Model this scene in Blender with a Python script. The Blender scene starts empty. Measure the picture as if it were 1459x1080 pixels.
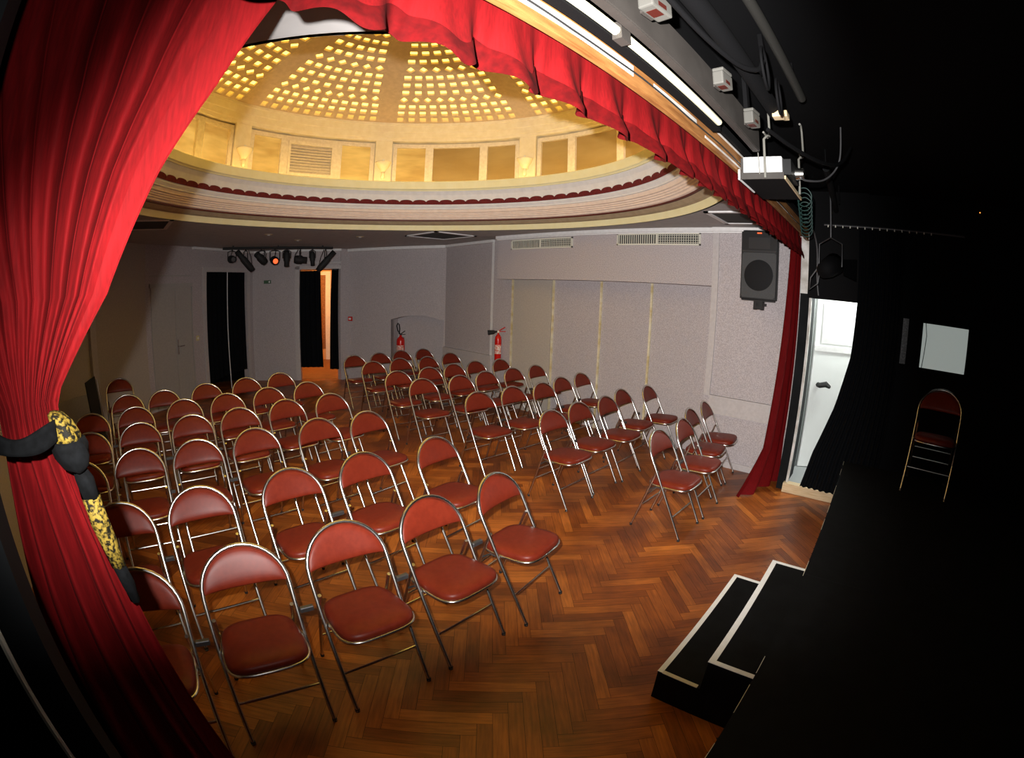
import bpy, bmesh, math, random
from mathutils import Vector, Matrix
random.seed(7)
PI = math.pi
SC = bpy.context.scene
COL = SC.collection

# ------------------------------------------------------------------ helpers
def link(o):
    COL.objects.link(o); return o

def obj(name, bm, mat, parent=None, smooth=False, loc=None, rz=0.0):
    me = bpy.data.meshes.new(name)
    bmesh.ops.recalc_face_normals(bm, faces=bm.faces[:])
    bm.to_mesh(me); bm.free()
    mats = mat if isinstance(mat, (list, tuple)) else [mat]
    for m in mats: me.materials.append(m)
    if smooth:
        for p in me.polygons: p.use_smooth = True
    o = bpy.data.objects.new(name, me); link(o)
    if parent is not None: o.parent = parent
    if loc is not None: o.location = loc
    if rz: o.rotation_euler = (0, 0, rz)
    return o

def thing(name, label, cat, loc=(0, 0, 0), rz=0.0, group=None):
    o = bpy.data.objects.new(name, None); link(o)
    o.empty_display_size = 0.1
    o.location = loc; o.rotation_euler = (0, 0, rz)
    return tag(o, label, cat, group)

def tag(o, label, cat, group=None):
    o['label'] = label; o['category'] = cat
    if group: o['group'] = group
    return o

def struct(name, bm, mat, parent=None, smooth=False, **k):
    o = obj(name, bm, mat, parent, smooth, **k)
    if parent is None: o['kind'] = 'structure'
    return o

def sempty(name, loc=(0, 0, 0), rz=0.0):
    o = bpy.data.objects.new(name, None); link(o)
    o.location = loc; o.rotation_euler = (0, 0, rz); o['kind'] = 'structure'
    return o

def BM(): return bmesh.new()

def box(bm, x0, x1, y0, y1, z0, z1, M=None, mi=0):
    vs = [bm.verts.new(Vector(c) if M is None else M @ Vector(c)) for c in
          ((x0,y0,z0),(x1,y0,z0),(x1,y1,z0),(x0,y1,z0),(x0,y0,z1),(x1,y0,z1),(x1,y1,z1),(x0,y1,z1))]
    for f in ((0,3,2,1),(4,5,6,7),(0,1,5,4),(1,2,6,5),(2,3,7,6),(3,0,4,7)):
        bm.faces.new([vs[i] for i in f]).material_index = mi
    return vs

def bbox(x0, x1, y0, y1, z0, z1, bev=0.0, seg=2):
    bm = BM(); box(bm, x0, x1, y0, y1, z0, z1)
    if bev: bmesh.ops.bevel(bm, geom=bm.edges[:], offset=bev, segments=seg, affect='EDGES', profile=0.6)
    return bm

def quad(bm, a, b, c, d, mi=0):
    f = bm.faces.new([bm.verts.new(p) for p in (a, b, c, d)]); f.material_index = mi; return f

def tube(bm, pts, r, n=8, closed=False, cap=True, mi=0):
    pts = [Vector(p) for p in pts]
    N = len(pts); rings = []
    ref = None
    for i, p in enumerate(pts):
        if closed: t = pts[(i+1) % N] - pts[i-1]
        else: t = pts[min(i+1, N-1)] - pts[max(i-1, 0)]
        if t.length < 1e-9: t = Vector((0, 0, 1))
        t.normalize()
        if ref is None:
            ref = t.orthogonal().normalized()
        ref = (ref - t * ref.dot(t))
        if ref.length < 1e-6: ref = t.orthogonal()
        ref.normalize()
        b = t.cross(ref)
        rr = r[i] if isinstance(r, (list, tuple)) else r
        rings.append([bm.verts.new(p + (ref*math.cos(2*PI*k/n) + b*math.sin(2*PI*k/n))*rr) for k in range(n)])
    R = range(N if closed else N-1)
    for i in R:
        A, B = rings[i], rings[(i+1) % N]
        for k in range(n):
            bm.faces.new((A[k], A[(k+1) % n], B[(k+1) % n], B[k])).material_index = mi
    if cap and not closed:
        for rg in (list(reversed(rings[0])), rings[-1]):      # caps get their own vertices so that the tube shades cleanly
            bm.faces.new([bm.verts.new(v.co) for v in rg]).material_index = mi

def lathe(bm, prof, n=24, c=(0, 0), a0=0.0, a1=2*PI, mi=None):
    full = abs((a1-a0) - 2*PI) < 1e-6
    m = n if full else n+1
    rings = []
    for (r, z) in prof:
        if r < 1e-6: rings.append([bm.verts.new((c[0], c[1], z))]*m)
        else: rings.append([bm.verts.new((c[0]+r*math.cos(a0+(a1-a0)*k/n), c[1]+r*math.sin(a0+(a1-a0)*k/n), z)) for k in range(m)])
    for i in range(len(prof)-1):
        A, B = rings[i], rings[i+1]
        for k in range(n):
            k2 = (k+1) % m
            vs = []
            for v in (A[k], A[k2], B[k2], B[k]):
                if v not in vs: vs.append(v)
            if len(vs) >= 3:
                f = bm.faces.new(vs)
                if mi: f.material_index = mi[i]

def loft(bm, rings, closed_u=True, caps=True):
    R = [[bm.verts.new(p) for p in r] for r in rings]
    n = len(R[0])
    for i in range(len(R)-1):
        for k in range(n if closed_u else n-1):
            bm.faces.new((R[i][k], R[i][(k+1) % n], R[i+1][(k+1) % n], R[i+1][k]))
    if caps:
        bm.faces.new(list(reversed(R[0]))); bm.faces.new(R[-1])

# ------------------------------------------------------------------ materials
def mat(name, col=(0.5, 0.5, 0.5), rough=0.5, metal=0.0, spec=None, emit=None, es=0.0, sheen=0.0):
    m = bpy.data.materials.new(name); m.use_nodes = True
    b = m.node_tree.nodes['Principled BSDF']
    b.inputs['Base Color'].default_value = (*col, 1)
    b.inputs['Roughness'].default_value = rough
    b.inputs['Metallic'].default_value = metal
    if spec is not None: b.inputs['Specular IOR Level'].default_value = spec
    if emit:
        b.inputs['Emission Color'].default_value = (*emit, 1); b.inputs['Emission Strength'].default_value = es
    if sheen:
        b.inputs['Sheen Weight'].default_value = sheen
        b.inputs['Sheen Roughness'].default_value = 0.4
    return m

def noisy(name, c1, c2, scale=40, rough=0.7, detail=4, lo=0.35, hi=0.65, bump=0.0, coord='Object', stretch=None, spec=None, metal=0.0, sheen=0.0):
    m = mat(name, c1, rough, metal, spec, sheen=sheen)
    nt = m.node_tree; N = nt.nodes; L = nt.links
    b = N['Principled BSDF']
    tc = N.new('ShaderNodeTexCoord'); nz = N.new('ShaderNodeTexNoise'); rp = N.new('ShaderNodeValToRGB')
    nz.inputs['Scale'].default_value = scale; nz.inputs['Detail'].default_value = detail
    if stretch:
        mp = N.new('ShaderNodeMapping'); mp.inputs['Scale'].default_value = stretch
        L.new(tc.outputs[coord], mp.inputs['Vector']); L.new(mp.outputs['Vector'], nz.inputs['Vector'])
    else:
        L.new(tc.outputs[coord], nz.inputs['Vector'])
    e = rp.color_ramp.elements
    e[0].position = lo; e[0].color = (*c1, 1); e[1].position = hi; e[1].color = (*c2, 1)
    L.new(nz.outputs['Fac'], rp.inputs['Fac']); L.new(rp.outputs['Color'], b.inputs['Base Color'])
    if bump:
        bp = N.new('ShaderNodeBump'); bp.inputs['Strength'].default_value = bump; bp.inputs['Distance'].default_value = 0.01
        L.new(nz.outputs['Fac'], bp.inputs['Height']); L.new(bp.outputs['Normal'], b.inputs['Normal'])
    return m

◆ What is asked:
Using the data above, write out every line exactly, leaving the images behind.

◆ Final result:
Model this scene in Blender with a Python script. The Blender scene starts empty. Measure the picture as if it were 1459x1080 pixels.
import bpy, bmesh, math, random
from mathutils import Vector, Matrix
random.seed(7)
PI = math.pi
SC = bpy.context.scene
COL = SC.collection

# ------------------------------------------------------------------ helpers
def link(o):
    COL.objects.link(o); return o

def obj(name, bm, mat, parent=None, smooth=False, loc=None, rz=0.0):
    me = bpy.data.meshes.new(name)
    bmesh.ops.recalc_face_normals(bm, faces=bm.faces[:])
    bm.to_mesh(me); bm.free()
    mats = mat if isinstance(mat, (list, tuple)) else [mat]
    for m in mats: me.materials.append(m)
    if smooth:
        for p in me.polygons: p.use_smooth = True
    o = bpy.data.objects.new(name, me); link(o)
    if parent is not None: o.parent = parent
    if loc is not None: o.location = loc
    if rz: o.rotation_euler = (0, 0, rz)
    return o

def thing(name, label, cat, loc=(0, 0, 0), rz=0.0, group=None):
    o = bpy.data.objects.new(name, None); link(o)
    o.empty_display_size = 0.1
    o.location = loc; o.rotation_euler = (0, 0, rz)
    return tag(o, label, cat, group)

def tag(o, label, cat, group=None):
    o['label'] = label; o['category'] = cat
    if group: o['group'] = group
    return o

def struct(name, bm, mat, parent=None, smooth=False, **k):
    o = obj(name, bm, mat, parent, smooth, **k)
    if parent is None: o['kind'] = 'structure'
    return o

def sempty(name, loc=(0, 0, 0), rz=0.0):
    o = bpy.data.objects.new(name, None); link(o)
    o.location = loc; o.rotation_euler = (0, 0, rz); o['kind'] = 'structure'
    return o

def BM(): return bmesh.new()

def box(bm, x0, x1, y0, y1, z0, z1, M=None, mi=0):
    vs = [bm.verts.new(Vector(c) if M is None else M @ Vector(c)) for c in
          ((x0,y0,z0),(x1,y0,z0),(x1,y1,z0),(x0,y1,z0),(x0,y0,z1),(x1,y0,z1),(x1,y1,z1),(x0,y1,z1))]
    for f in ((0,3,2,1),(4,5,6,7),(0,1,5,4),(1,2,6,5),(2,3,7,6),(3,0,4,7)):
        bm.faces.new([vs[i] for i in f]).material_index = mi
    return vs

def bbox(x0, x1, y0, y1, z0, z1, bev=0.0, seg=2):
    bm = BM(); box(bm, x0, x1, y0, y1, z0, z1)
    if bev: bmesh.ops.bevel(bm, geom=bm.edges[:], offset=bev, segments=seg, affect='EDGES', profile=0.6)
    return bm

def quad(bm, a, b, c, d, mi=0):
    f = bm.faces.new([bm.verts.new(p) for p in (a, b, c, d)]); f.material_index = mi; return f

def tube(bm, pts, r, n=8, closed=False, cap=True, mi=0):
    pts = [Vector(p) for p in pts]
    N = len(pts); rings = []
    ref = None
    for i, p in enumerate(pts):
        if closed: t = pts[(i+1) % N] - pts[i-1]
        else: t = pts[min(i+1, N-1)] - pts[max(i-1, 0)]
        if t.length < 1e-9: t = Vector((0, 0, 1))
        t.normalize()
        if ref is None:
            ref = t.orthogonal().normalized()
        ref = (ref - t * ref.dot(t))
        if ref.length < 1e-6: ref = t.orthogonal()
        ref.normalize()
        b = t.cross(ref)
        rr = r[i] if isinstance(r, (list, tuple)) else r
        rings.append([bm.verts.new(p + (ref*math.cos(2*PI*k/n) + b*math.sin(2*PI*k/n))*rr) for k in range(n)])
    R = range(N if closed else N-1)
    for i in R:
        A, B = rings[i], rings[(i+1) % N]
        for k in range(n):
            bm.faces.new((A[k], A[(k+1) % n], B[(k+1) % n], B[k])).material_index = mi
    if cap and not closed:
        for rg in (list(reversed(rings[0])), rings[-1]):      # caps get their own vertices so that the tube shades cleanly
            bm.faces.new([bm.verts.new(v.co) for v in rg]).material_index = mi

def lathe(bm, prof, n=24, c=(0, 0), a0=0.0, a1=2*PI, mi=None):
    full = abs((a1-a0) - 2*PI) < 1e-6
    m = n if full else n+1
    rings = []
    for (r, z) in prof:
        if r < 1e-6: rings.append([bm.verts.new((c[0], c[1], z))]*m)
        else: rings.append([bm.verts.new((c[0]+r*math.cos(a0+(a1-a0)*k/n), c[1]+r*math.sin(a0+(a1-a0)*k/n), z)) for k in range(m)])
    for i in range(len(prof)-1):
        A, B = rings[i], rings[i+1]
        for k in range(n):
            k2 = (k+1) % m
            vs = []
            for v in (A[k], A[k2], B[k2], B[k]):
                if v not in vs: vs.append(v)
            if len(vs) >= 3:
                f = bm.faces.new(vs)
                if mi: f.material_index = mi[i]

def loft(bm, rings, closed_u=True, caps=True):
    R = [[bm.verts.new(p) for p in r] for r in rings]
    n = len(R[0])
    for i in range(len(R)-1):
        for k in range(n if closed_u else n-1):
            bm.faces.new((R[i][k], R[i][(k+1) % n], R[i+1][(k+1) % n], R[i+1][k]))
    if caps:
        bm.faces.new(list(reversed(R[0]))); bm.faces.new(R[-1])

# ------------------------------------------------------------------ materials
def mat(name, col=(0.5, 0.5, 0.5), rough=0.5, metal=0.0, spec=None, emit=None, es=0.0, sheen=0.0):
    m = bpy.data.materials.new(name); m.use_nodes = True
    b = m.node_tree.nodes['Principled BSDF']
    b.inputs['Base Color'].default_value = (*col, 1)
    b.inputs['Roughness'].default_value = rough
    b.inputs['Metallic'].default_value = metal
    if spec is not None: b.inputs['Specular IOR Level'].default_value = spec
    if emit:
        b.inputs['Emission Color'].default_value = (*emit, 1); b.inputs['Emission Strength'].default_value = es
    if sheen:
        b.inputs['Sheen Weight'].default_value = sheen
        b.inputs['Sheen Roughness'].default_value = 0.4
    return m

def noisy(name, c1, c2, scale=40, rough=0.7, detail=4, lo=0.35, hi=0.65, bump=0.0, coord='Object', stretch=None, spec=None, metal=0.0, sheen=0.0):
    m = mat(name, c1, rough, metal, spec, sheen=sheen)
    nt = m.node_tree; N = nt.nodes; L = nt.links
    b = N['Principled BSDF']
    tc = N.new('ShaderNodeTexCoord'); nz = N.new('ShaderNodeTexNoise'); rp = N.new('ShaderNodeValToRGB')
    nz.inputs['Scale'].default_value = scale; nz.inputs['Detail'].default_value = detail
    if stretch:
        mp = N.new('ShaderNodeMapping'); mp.inputs['Scale'].default_value = stretch
        L.new(tc.outputs[coord], mp.inputs['Vector']); L.new(mp.outputs['Vector'], nz.inputs['Vector'])
    else:
        L.new(tc.outputs[coord], nz.inputs['Vector'])
    e = rp.color_ramp.elements
    e[0].position = lo; e[0].color = (*c1, 1); e[1].position = hi; e[1].color = (*c2, 1)
    L.new(nz.outputs['Fac'], rp.inputs['Fac']); L.new(rp.outputs['Color'], b.inputs['Base Color'])
    if bump:
        bp = N.new('ShaderNodeBump'); bp.inputs['Strength'].default_value = bump; bp.inputs['Distance'].default_value = 0.01
        L.new(nz.outputs['Fac'], bp.inputs['Height']); L.new(bp.outputs['Normal'], b.inputs['Normal'])
    return m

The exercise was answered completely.